Some women say having a child during graduate school is appealing because their schedules offer flexibility. They figure potential employers won't be concerned with how long it took them to get their dissertation done. And they know once they get hired as postdoctorates, they'll be too busy trying to get articles published in high-quality journals to have a child.

But juggling the responsibilities of parenting and writing dissertations can be challenging. Last month the website Inside Higher Ed launched a blog called "Mama, PhD" to address the intense interest in balancing a family with an academic career. The editor, Scott Jaschik, said it is "a huge issue" for young academics.

"They want to know how this can work," Jaschik said. "They're trying to figure out: 'If I have a kid, am I never going to finish my dissertation? Will I never have a job?' "

How to make life easier for student mothers is an issue Harvard is trying to address. A student committee at the Harvard Graduate School of Arts and Sciences reported this spring that new mothers returned to school before they were ready because of financial concerns, worries about insurance and research responsibilities, and that a "troubling number" received negative reactions to their status as parents from advisers and teaching supervisors.

The committee recommended that the school adopt a policy that would provide child-care assistance. It also recommended that Harvard let students take up to a one-year leave to care for a baby by enabling them to stop the clock on their dissertations, keep their health insurance, receive stipends, and, upon their return to school, provide them flexibility in course work and teaching positions.

Melissa Mazmanian, a 32-year-old PhD candidate at MIT's Sloan School of Management, expected to have trouble getting pregnant, and she wasn't willing to wait until she had completed her degree to try. As a graduate student she has control over her life in a way she knows she won't after she launches her academic career.

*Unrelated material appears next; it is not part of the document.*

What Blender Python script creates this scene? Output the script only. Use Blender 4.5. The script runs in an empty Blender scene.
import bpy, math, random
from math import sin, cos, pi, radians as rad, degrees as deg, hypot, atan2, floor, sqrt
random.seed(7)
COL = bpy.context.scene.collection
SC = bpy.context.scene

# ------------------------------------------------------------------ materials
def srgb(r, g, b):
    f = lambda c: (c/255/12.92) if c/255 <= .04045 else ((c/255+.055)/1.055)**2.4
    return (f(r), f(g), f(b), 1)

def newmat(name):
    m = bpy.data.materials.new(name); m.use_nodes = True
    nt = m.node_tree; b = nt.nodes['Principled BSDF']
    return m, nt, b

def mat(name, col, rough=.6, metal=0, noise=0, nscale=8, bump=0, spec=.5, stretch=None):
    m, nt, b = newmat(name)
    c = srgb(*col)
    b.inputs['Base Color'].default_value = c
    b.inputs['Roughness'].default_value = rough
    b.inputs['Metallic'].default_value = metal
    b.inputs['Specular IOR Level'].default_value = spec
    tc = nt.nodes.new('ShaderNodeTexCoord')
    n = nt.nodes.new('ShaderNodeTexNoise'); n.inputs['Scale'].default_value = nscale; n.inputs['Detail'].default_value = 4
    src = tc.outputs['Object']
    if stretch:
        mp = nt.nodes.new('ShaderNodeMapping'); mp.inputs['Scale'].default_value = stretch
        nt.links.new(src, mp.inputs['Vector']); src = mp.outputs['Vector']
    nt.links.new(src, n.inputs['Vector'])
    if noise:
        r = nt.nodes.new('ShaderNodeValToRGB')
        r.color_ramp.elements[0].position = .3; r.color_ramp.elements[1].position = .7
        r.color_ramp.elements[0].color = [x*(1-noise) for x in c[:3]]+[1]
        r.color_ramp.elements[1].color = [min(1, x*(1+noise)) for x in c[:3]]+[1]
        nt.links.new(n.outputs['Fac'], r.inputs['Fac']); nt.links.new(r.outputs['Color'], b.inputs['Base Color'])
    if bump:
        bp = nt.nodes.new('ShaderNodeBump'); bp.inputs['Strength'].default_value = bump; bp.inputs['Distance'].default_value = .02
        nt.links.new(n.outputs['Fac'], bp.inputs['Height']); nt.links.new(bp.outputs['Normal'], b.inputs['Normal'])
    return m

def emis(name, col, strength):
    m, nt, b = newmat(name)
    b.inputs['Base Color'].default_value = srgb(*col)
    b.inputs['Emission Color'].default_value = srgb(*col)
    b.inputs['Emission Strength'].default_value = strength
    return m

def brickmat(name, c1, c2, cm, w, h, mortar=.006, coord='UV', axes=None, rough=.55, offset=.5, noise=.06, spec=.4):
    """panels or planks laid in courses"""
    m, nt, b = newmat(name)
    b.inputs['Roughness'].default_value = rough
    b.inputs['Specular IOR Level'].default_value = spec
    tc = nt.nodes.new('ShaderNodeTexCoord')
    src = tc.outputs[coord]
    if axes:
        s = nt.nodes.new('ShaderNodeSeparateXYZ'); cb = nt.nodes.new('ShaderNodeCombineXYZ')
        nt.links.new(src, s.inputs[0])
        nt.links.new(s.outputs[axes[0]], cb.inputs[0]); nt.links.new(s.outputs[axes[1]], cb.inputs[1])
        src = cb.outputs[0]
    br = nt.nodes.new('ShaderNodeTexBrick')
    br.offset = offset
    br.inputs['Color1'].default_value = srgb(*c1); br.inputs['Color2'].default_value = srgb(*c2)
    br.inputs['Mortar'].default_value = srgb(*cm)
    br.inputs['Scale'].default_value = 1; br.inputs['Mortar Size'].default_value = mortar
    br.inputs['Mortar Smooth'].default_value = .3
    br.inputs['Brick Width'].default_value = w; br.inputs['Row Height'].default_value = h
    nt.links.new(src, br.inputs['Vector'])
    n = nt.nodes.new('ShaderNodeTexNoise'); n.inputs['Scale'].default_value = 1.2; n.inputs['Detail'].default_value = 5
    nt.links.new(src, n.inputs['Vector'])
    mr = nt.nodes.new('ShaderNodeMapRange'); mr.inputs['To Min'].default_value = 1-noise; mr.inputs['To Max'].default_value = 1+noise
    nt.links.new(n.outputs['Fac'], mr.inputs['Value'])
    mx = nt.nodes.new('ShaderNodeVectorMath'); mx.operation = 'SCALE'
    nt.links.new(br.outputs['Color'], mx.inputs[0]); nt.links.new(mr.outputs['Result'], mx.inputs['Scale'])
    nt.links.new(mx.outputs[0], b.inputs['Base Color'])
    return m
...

But being pregnant and completing her research wasn't as easy as she expected. After driving an hour to a New Hampshire business where she was interviewing employees about company-issued BlackBerries, she regularly took a catnap before going inside. On one occasion, she fell asleep in a meeting.

But sometimes pregnancy benefited her, too. The employees were more willing to talk to her about how to maintain a work/life balance when she was sitting across from them with a pregnant belly.

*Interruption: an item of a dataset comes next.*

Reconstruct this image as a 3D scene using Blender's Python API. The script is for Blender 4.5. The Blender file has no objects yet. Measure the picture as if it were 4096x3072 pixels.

Mazmanian spends a minimum of four hours a day in coffee shops near her Somerville apartment reviewing interview transcripts and preparing to write her dissertation. Her mother, who moved temporarily from California to help care for Zabelle, often stops by the coffee shop so that Mazmanian can hug her 1-year-old daughter.

"I want to have a career. I want to finish this," Mazmanian said. "At the same time, I love being a mom."

Warigia Bowman, a PhD candidate at Harvard Kennedy School, has found it difficult to balance the responsibilities of being a mother and a doctoral student.

Bowman gave birth to her 2 1/2-year-old daughter, Mariamu, while she was doing fieldwork. She plans to submit her dissertation about telecommunications policy in East African countries before her second child is born in August.

Working toward a doctorate at one of the most prestigious schools in the world hasn't been the ideal setting to have children, she conceded. Bowman, who begins a job as an assistant professor at the University of Mississippi in September, feels there is insufficient support for mothers who are pursuing their doctorates.

"Everyone is continuously asking me how I can get anything done. The model is you work until midnight every day, which I did before I had the baby," she said. "I just don't have enough time. I basically really rely on day care and baby sitters to give me time to get my work done."

She works from 9 a.m. to 7 p.m. weekdays and puts in a full day on Saturdays, too. She tries to be efficient, eating lunch at her desk and ignoring phone calls. At night, she feeds Mariamu dinner and reads to her before putting her daughter to bed and crashing herself.

But Bowman, 39, figures if she hadn't had children while at Harvard, it wouldn't have happened, and being a mother wasn't an experience she was willing to give up. But she wasn't going to pass up the degree either.

"You only get a chance to get a PhD at Harvard once," she said.

While these dissertation-seeking mothers say they are motivated to finish their degrees, the babies have made them reconsider their career plans.

Mazmanian, who plans to graduate next May, said she is thinking about doing a one-year post-doctorate in Boston as a way to transition from student to tenure-track professor. She said when she begins her job search next year, she will be looking for schools where people "are open about their families and it's not something they have to hide."

Barnes, who hopes to complete her dissertation by October, has bought a house in St. Louis, where her parents live. Despite previous plans to take a postdoctorate position wherever was best for her career, she decided to go home so her parents can help care for Brayden while she pursues a part-time post-doc there - if she can find a professor willing to go along. Barnes said she's always loved doing brain research but "I love being with my baby even more."

Bowman struggles with her decision to reject a visiting professor position at a more prestigious school. She said she didn't think she could put in the work required with a newborn.

"I had to make the choice that was the best choice for the family," she said. "Believe me, I cried over it. I cried salty tears."